If she tells her superviser exactly what happened and sticks to the facts, the superviser can make an informed decision about how best to handle it.
Her concern is that if she rats out a teacher, it will become very difficult for her to work there. The atmosphere will turn awfully chilly.
Yes. Teach her how to correctly point out things that appear wrong to here. Questioning authority in the right way is the key. When done correctly, it will teach her to be able to speak up and not fear retaliation especially in the workplace.
What kind of message would you be sending by supporting her to speak up as opposed to not speak up? There is nothing wrong with standing up for what you believe in. If there is retaliation, then it is not the place to even be volunteering in.

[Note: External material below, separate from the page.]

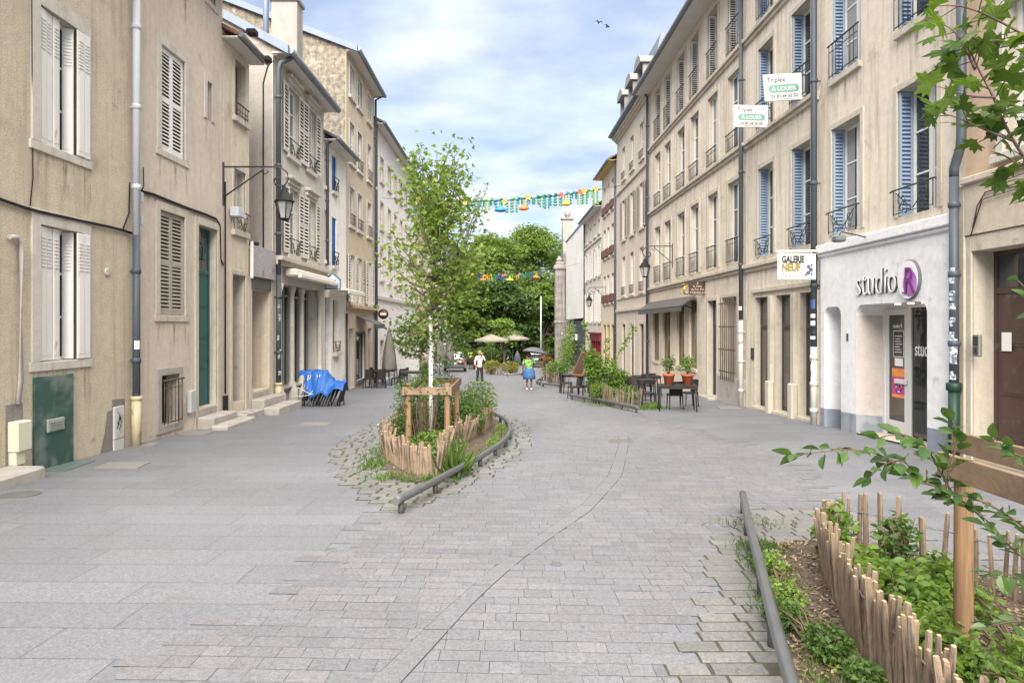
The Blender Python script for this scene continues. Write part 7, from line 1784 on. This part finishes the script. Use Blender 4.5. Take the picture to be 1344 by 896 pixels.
# ---- twigs of the foreground shrub reaching in from the right
def branch_plant(name, label, cat, base, paths, tm, leaf, spacing, size, seed, stem_r=.008, hang=.4, flat=.55, trunk=None, petiole=.03, stem_m=None):
    rs = np.random.RandomState(seed); rr = random.Random(seed); t = thing(name, label, cat, tuple(base), 0); base = Vector(base)
    b = MB(); pts, dirs = [], []
    if trunk: b.tube([Vector(p)-base for p in trunk[0]], trunk[1], 10)
    for (path, r0, leafy) in paths:
        P_ = [Vector(p)-base for p in path]
        Ls = [0]
        for a_, b_ in zip(P_, P_[1:]): Ls.append(Ls[-1]+(b_-a_).length)
        n = max(8, int(Ls[-1]/.05)); fine = [Vector(np.array([np.interp(Ls[-1]*k/n, Ls, [p[c] for p in P_]) for c in range(3)])) for k in range(n+1)]
        for _ in range(3): fine = [fine[0]]+[(fine[i-1]+fine[i]*2+fine[i+1])/4 for i in range(1, n)]+[fine[-1]]
        b.tube(fine, [r0*(1-.75*k/n) for k in range(n+1)], 6)
        s_ = Ls[-1]*(1-leafy); side = 1
        while s_ < Ls[-1]:
            k = min(n-1, int(s_/Ls[-1]*n)); tdir = (fine[k+1]-fine[k]).normalized(); sv = tdir.cross(Vector((0, 0, 1))); 
            if sv.length < .1: sv = Vector((1, 0, 0))
            sv.normalize(); side = -side
            d = (tdir*rr.uniform(.3, .8)+sv*side*rr.uniform(.5, 1.0)+Vector((0, 0, rr.uniform(-hang, .25)))).normalized()
            p = fine[k]; e = p+d*petiole*rr.uniform(.6, 1.4); b.tube([p, e], .0018 if petiole < .05 else .0025, 4, cap=False); pts.append(e); dirs.append(d); s_ += spacing*rr.uniform(.6, 1.5)
        pts.append(fine[-1]); dirs.append((fine[-1]-fine[-2]).normalized())
    b.build('stems', stem_m or M_twig, t)
    V, F = leaves(np.array([tuple(p) for p in pts]), rs.uniform(size[0], size[1], len(pts)), tm, dirs=np.array([tuple(d) for d in dirs]), flat=flat, rs=rs)
    put('leaves', leaf_mesh('leaves', V, F, leaf), t); return t
Yf = 3.1
A_ = lambda x, y, Y=Yf: tuple(at(x, y, Y))
root = (2.75, 3.3, G(3.3))
branch_plant('climbing_shrub', 'dark twigs with oval leaves reaching in over the right foreground', 'shrub', root, [
    ([A_(1420, 760, 3.3), A_(1344, 690), A_(1290, 655), A_(1225, 640), A_(1180, 612), A_(1150, 590), A_(1096, 590), A_(1040, 598)], .008, .80),
    ([A_(1250, 648), A_(1225, 600), A_(1212, 575), A_(1180, 565), A_(1150, 575)], .006, .95),
    ([A_(1240, 645), A_(1250, 600), A_(1262, 568), A_(1250, 552)], .006, .95),
    ([A_(1200, 622), A_(1190, 600), A_(1160, 606), A_(1140, 628)], .005, .9),
    ([A_(1420, 780), A_(1344, 735), A_(1310, 700), A_(1288, 672), A_(1250, 652), A_(1232, 652)], .007, .8),
    ([A_(1400, 800), A_(1360, 770), A_(1340, 760), A_(1315, 745), A_(1300, 752)], .006, .8),
    ([A_(1420, 830), A_(1370, 815), A_(1330, 812), A_(1295, 822)], .006, .7),
    ([A_(1420, 640), A_(1380, 612), A_(1344, 598), A_(1310, 592), A_(1305, 575)], .006, .7),
    ([A_(1430, 560), A_(1390, 480), A_(1360, 390), A_(1336, 368)], .008, .3)], OVAL, L_oval, .022, (.060, .105), 91,
    trunk=([root, A_(1470, 700, 3.3), A_(1450, 560, 3.3)], [.03, .022, .015]))
root = (3.55, 3.9, G(3.9))
Ym = 3.15
B = lambda x, y, Y=Ym: tuple(at(x, y, Y))
branch_plant('maple_tree', 'maple branches with big lobed leaves hanging in at the upper right', 'tree', root, [
    ([B(1480, 330, 3.6), B(1400, 260, 3.4), B(1344, 208), B(1318, 165), B(1302, 120), B(1285, 95), B(1262, 40)], .013, .8),
    ([B(1330, 185), B(1290, 170), B(1262, 155), B(1235, 148)], .006, .85),
    ([B(1305, 128), B(1276, 128), B(1248, 118), B(1225, 112)], .006, .9),
    ([B(1450, 120, 3.5), B(1390, 75), B(1344, 45), B(1300, 22), B(1262, 5), B(1230, 8)], .011, .85),
    ([B(1280, 92), B(1262, 52), B(1245, 30), B(1225, 30)], .006, .9),
    ([B(1430, 180, 3.5), B(1370, 150), B(1330, 135), B(1300, 138)], .008, .8),
    ([B(1400, 40, 3.4), B(1340, 60), B(1300, 48), B(1270, 62)], .008, .8),
    ([B(1420, 260, 3.4), B(1360, 225), B(1330, 215), B(1318, 205)], .007, .8),
    ([B(1430, -60, 3.4), B(1370, -20), B(1320, -10), B(1290, 10)], .008, .8),
    ([B(1440, 110, 3.4), B(1380, 105), B(1345, 95), B(1320, 85)], .007, .8)], MAPLE, L_maple, .055, (.095, .165), 92, hang=.75, flat=.5, petiole=.08,
    trunk=([root, (3.55, 3.9, 1.0), B(1500, 320, 3.7), B(1490, 60, 3.6), B(1500, -200, 3.6)], [.06, .05, .045, .03, .015]), stem_m=mat('maple_twig', (.13, .085, .075), .7, .2, 9))

# ================================================================== PEOPLE
M_skin = mat('skin_light', (.46, .27, .19), .55, .05); M_skind = mat('skin_dark', (.12, .06, .04), .5, .05)
def hand(b, wrist, dirv, side, s=1.0):
    w_ = Vector(wrist); d = Vector(dirv).normalized(); sd_ = d.cross(Vector((0, 1, 0))); sd_ = sd_.normalized() if sd_.length > .1 else Vector((1, 0, 0)); nn = d.cross(sd_)
    b.tube([w_, w_+d*.04, w_+d*.085], [.022, .036, .034], 8)
    for k, ln in enumerate((.060, .075, .08, .07)): p = w_+d*.08+sd_*(.012*(k-1.5)*1.5); b.tube([p, p+d*ln*.5+nn*.006, p+d*ln+nn*.02], [.009, .0085, .006], 6)
    p = w_+d*.03+sd_*.03*side; b.tube([p, p+(d*.6+sd_*side*.8)*.035, p+(d*1.0+sd_*side*.7)*.06], [.011, .010, .007], 6)
def person(label, loc, rz, pose, cloth, H=1.68, skin=None, hairc=(.30, .24, .18), hair='short', hat=None, build=1.0):
    skin = skin or M_skin; k = H/1.70; t = thing('person', label, 'person', tuple(loc), rz, None); w_ = build
    Lh, Rh = pose.get('lh', (.24, -.02, .82)), pose.get('rh', (-.24, -.02, .82)); Le, Re = pose.get('le', (.25, .03, 1.10)), pose.get('re', (-.25, .03, 1.10))
    lk, la, rk, ra = pose.get('lk', (.10, -.02, .50)), pose.get('la', (.11, .03, .08)), pose.get('rk', (-.10, -.02, .50)), pose.get('ra', (-.11, .03, .08))
    lt, rt = (la[0]+.02, la[1]-.15, .035), (ra[0]-.02, ra[1]-.15, .035)
    V = [(0,0,.95,.115*w_),(0,-.005,1.12,.105*w_),(0,0,1.30,.12*w_),(0,.01,1.44,.065),(0,0,1.52,.05),(0,-.015,1.60,.082),(0,-.01,1.665,.078),
         (.17*w_,.01,1.40,.055),(*Le,.038),(*Lh,.026),(-.17*w_,.01,1.40,.055),(*Re,.038),(*Rh,.026),
         (.095*w_,0,.88,.088*w_),(*lk,.056),(*la,.038),(*lt,.03),(-.095*w_,0,.88,.088*w_),(*rk,.056),(*ra,.038),(*rt,.03)]
    E = [(0,1),(1,2),(2,3),(3,4),(4,5),(5,6),(2,7),(7,8),(8,9),(2,10),(10,11),(11,12),(0,13),(13,14),(14,15),(15,16),(0,17),(17,18),(18,19),(19,20)]
    sc = lambda vs_: [(x*k, y*k, z*k, r*k) for x, y, z, r in vs_]
    body = skin_mesh('body', sc(V), E, skin, 1); b = MB()
    b.tube([(0, -.085*k, 1.615*k), (0, -.115*k, 1.585*k), (0, -.09*k, 1.578*k)], [.010*k, .016*k, .012*k], 6)
    for s_ in (-1, 1): b.lathe([(.012, 0), (.020, .004), (.012, .008)], 8, (s_*.078*k, -.005*k, 1.605*k)); b.lathe([(.001, -.008), (.009, 0), (.001, .008)], 8, (s_*.032*k, -.088*k, 1.625*k), 1)
    b.box(-.022*k, .022*k, -.097*k, -.085*k, 1.552*k, 1.558*k, 2)
    for h_, e_, s_ in ((Lh, Le, -1), (Rh, Re, 1)): hand(b, [c*k for c in h_], Vector(h_)-Vector(e_), s_)
    import bmesh as _b
    bm = _b.new(); bm.from_mesh(body); tmp = b.mesh('tmp', [skin]); bm.from_mesh(tmp); bm.to_mesh(body); bm.free(); bpy.data.meshes.remove(tmp)
    body.materials.append(mat('eye_dark', (.02, .015, .01), .3)); body.materials.append(mat('lip', (.30, .10, .08), .5))
    put('body', body, t)
    hm = mat('hair_%d' % int(hairc[0]*1000), hairc, .7, .2, 30)
    hb = MB(); hb.lathe([(.001, .105), (.05, .098), (.085, .06), (.098, .0), (.095, -.05), (.07, -.085 if hair == 'short' else -.12)], 14, (0, .018*k, 1.64*k), scale=(.98, 1.06)); hb.build('hair', hm, t)
    cl = cloth
    tv = [(0,0,.86,.140*w_),(0,0,.93,.138*w_),(0,-.005,1.12,.128*w_),(0,0,1.30,.138*w_),(0,.01,1.425,.075),(.17*w_,.01,1.40,.072),(-.17*w_,.01,1.40,.072)]; te = [(0,1),(1,2),(2,3),(3,4),(3,5),(3,6)]
    f = cl.get('sleeve', 1.0)
    lerp = lambda a, c, q: tuple(a[i]+(c[i]-a[i])*q for i in range(3))
    if f > .6: tv += [(*Le,.056),(*lerp(Le, Lh, .85),.045),(*Re,.056),(*lerp(Re, Rh, .85),.045)]; te += [(5,7),(7,8),(6,9),(9,10)]
    else: tv += [(*lerp((.17*w_, .01, 1.4), Le, .8),.066),(*lerp((-.17*w_, .01, 1.4), Re, .8),.066)]; te += [(5,7),(6,8)]
    put('top', skin_mesh('top', sc(tv), te, cl['top'], 1), t)
    if 'skirt' in cl:
        q = MB(); q.lathe([(.15*w_*k, 1.0*k), (.185*w_*k, .88*k), (.20*w_*k, .70*k), (.215*w_*k, .50*k), (.205*w_*k, .50*k)], 20, scale=(1, .8)); q.build('skirt', cl['skirt'], t)
    else:
        pv = [(0,0,.96,.132*w_),(.095*w_,0,.86,.105*w_),(*lk,.078),(la[0],la[1],.10,.062),(-.095*w_,0,.86,.105*w_),(*rk,.078),(ra[0],ra[1],.10,.062)]
        put('trousers', skin_mesh('trousers', sc(pv), [(0,1),(1,2),(2,3),(0,4),(4,5),(5,6)], cl['legs'], 1), t)
    for a_ in (la, ra): q = MB(); q.box(-.042, .042, -.19, .065, -.01, .075, bev=.03); q.build('shoe', cl['shoe'], t, (a_[0]*k, a_[1]*k, a_[2]*k-.075))
    return t
M_blk = mat('black_cloth', (.016, .016, .018), .85, .15); M_wht = mat('pinkish_white_blouse', (.62, .53, .50), .8, .06, 6); M_shoe = mat('dark_shoes', (.03, .028, .026), .6); M_wshoe = mat('white_shoes', (.6, .59, .57), .6)
def printmat():
    m, nt, b = newmat('green_print_fabric'); v = _vec(nt); n = _noise(nt, v, 7, 2, .5); r = nt.nodes.new('ShaderNodeValToRGB'); nt.links.new(n, r.inputs[0])
    r.color_ramp.interpolation = 'CONSTANT'; e = r.color_ramp.elements; e[0].color = (.035, .14, .045, 1); e[1].position = .56; e[1].color = (.45, .36, .09, 1)
    q = e.new(.44); q.color = (.11, .27, .08, 1); q = e.new(.63); q.color = (.05, .03, .02, 1); q = e.new(.67); q.color = (.10, .33, .09, 1)
    lnk(nt, r.outputs[0], b.inputs['Base Color']); b.inputs['Roughness'].default_value = .85; return m
p1 = person('person in a pale blouse and black trousers raising one hand to the face', gp(629.5, 504), R(12), {'lh': (.10, -.16, 1.53), 'le': (.27, -.10, 1.22), 'rh': (-.21, -.05, .86), 're': (-.25, .04, 1.12), 'la': (.13, -.10, .08), 'lk': (.11, -.07, .5), 'ra': (-.12, .08, .08)}, {'top': M_wht, 'legs': M_blk, 'shoe': M_shoe}, 1.66, hairc=(.26, .17, .10), hair='bob')
b = MB(); b.box(-.34, -.20, -.08, .06, .74, .98, bev=.03); b.tube([(-.27, -.02, .97), (-.14, -.15, 1.15), (.06, -.14, 1.36), (.12, .02, 1.46)], .012, 6); b.build('shoulder_bag', M_blk, p1)
p2 = person('woman in a green patterned top and blue skirt under a dark umbrella', gp(694.5, 511), R(176), {'rh': (-.16, -.18, 1.22), 're': (-.27, -.03, 1.14), 'lh': (.30, -.04, .86), 'le': (.29, .02, 1.12)}, {'top': printmat(), 'skirt': mat('blue_skirt', (.035, .10, .23), .8, .1, 8), 'shoe': M_wshoe, 'sleeve': .4}, 1.58, M_skind, (.02, .015, .013), build=1.42)
u0 = gp(694.5, 511); t = thing('umbrella', 'dark grey open umbrella held over the green patterned top', 'umbrella', (u0.x+.18, u0.y+.14, u0.z), 0)
b = MB(); b.tube([(0, 0, 1.0), (.10, -.04, 1.86)], .010, 6); b.build('shaft', M_iron, t)
b = MB(); n = 8; rings = [(0.0, .0), (.22, -.03), (.42, -.11), (.56, -.24)]; vs_ = [(0, 0, 0)]
for r_, z in rings[1:]:
    for k in range(n): a = 2*math.pi*k/n; vs_.append((r_*math.cos(a), r_*math.sin(a), z))
b.add(vs_, [(0, 1+k, 1+(k+1) % n) for k in range(n)]+[(1+j*n+k, 1+(j+1)*n+k, 1+(j+1)*n+(k+1) % n, 1+j*n+(k+1) % n) for j in range(2) for k in range(n)]); b.build('canopy', mat('umbrella_cloth', (.085, .09, .105), .7, .15, 3), t, (.10, -.04, 1.86), (R(-6), R(8), 0))
person('person in a yellow and green top standing beside the silver car', gp(617.5, 484), R(150), {}, {'top': mat('yellow_green_top', (.36, .38, .10), .8, .3, 6), 'skirt': M_blk, 'shoe': M_shoe, 'sleeve': .4}, 1.66, M_skind, (.02, .016, .014), build=1.15)
person('distant person in dark clothes behind the silver car', gp(600.5, 477.5), R(0), {}, {'top': M_blk, 'legs': mat('dark_red_cloth', (.12, .03, .03), .8), 'shoe': M_shoe}, 1.7)
person('person in a pale pink top standing behind the white tree trunk', gp(558, 493), R(60), {'lh': (.2, -.2, 1.05)}, {'top': mat('pale_pink_top', (.50, .36, .36), .8), 'legs': M_blk, 'shoe': M_shoe}, 1.66, hairc=(.05, .035, .03))
bpy.context.view_layer.update()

Can she start the conversation out with “I want to tell you something, but I’m afraid of retaliation if it gets out that I’m the one who told you”? Get some kind of whistle-blower protection?
It’s a sick system that automatically moves to protect transgressors. Unfortunately examples aren’t hard to find in many workplaces.
Yes is the right answer, but I can see how this would be hard for anyone. I think she has to ask what’s the worst that can happen. Can she endure a cold shoulder for all of 40 hours? Will she lose a short-term volunteer job?
If other staffers have observed the same behavior, perhaps they’ll back her up. Perhaps the offender will be coached—or discharged. Is she protecting the little kids or herself?
Is she able to get a different community service gig if this one blows up?
She’s protecting the kids—that’s why she would report it.
She could get another gig, but it might not be doing anything she likes doing.
OK, Fluther is definitely acting up. I’m reading every response in this question in bold face. And I’m sure that was not the original plan. But 900 points mysteriously disappeared off of my lurve score yesterday, and now this. Hmmm. Do we have a bug in the system?
@snowberry I don’t think we do, but you definitely might. Try Shift+Ctl+5.
What is it supposed to do? I sure didn’t imagine the disappearance of all that lurve…
@snowberry It just refreshes your browser. Always a good first step. Then pm Auggie and let her know that you lost lurve.